[Records from a data collection]
^^^^^^^^^^^^^^^^

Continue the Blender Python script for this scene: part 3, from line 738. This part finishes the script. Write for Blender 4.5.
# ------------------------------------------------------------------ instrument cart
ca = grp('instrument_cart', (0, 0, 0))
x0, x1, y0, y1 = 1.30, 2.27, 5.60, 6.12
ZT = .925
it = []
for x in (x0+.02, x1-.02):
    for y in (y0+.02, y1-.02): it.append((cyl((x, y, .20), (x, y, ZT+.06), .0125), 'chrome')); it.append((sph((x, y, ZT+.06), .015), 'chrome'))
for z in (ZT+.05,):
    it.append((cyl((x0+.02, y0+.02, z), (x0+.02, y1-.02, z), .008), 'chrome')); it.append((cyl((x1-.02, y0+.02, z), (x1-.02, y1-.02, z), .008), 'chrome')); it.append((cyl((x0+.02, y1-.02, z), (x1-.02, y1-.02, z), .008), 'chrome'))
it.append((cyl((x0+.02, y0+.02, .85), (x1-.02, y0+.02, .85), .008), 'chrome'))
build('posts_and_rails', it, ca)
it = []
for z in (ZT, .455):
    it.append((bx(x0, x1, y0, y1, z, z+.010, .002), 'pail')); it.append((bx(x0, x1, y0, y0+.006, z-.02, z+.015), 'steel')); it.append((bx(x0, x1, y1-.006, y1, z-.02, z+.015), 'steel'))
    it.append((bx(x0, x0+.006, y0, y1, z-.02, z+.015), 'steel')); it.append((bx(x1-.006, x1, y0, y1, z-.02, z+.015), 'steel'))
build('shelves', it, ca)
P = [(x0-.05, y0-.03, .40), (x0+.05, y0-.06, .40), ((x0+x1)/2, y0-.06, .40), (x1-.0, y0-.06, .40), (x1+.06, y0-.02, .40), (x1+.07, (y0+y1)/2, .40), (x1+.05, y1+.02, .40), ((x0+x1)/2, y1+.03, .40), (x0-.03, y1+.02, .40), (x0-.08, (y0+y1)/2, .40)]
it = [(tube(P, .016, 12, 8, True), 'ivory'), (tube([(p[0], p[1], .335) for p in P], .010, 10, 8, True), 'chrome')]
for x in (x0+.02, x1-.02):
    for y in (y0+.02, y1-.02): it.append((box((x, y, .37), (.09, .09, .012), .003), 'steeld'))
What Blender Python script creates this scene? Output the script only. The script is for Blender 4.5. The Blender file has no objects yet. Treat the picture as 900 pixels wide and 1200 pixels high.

^^^^^^^^^^^^^^^^

REQUIREMENTS. Return each full line of the entries that contains the word "this".

FULL ANSWER.
Continue the Blender Python script for this scene: part 3, from line 738. This part finishes the script. Write for Blender 4.5.
What Blender Python script creates this scene? Output the script only. The script is for Blender 4.5. The Blender file has no objects yet. Treat the picture as 900 pixels wide and 1200 pixels high.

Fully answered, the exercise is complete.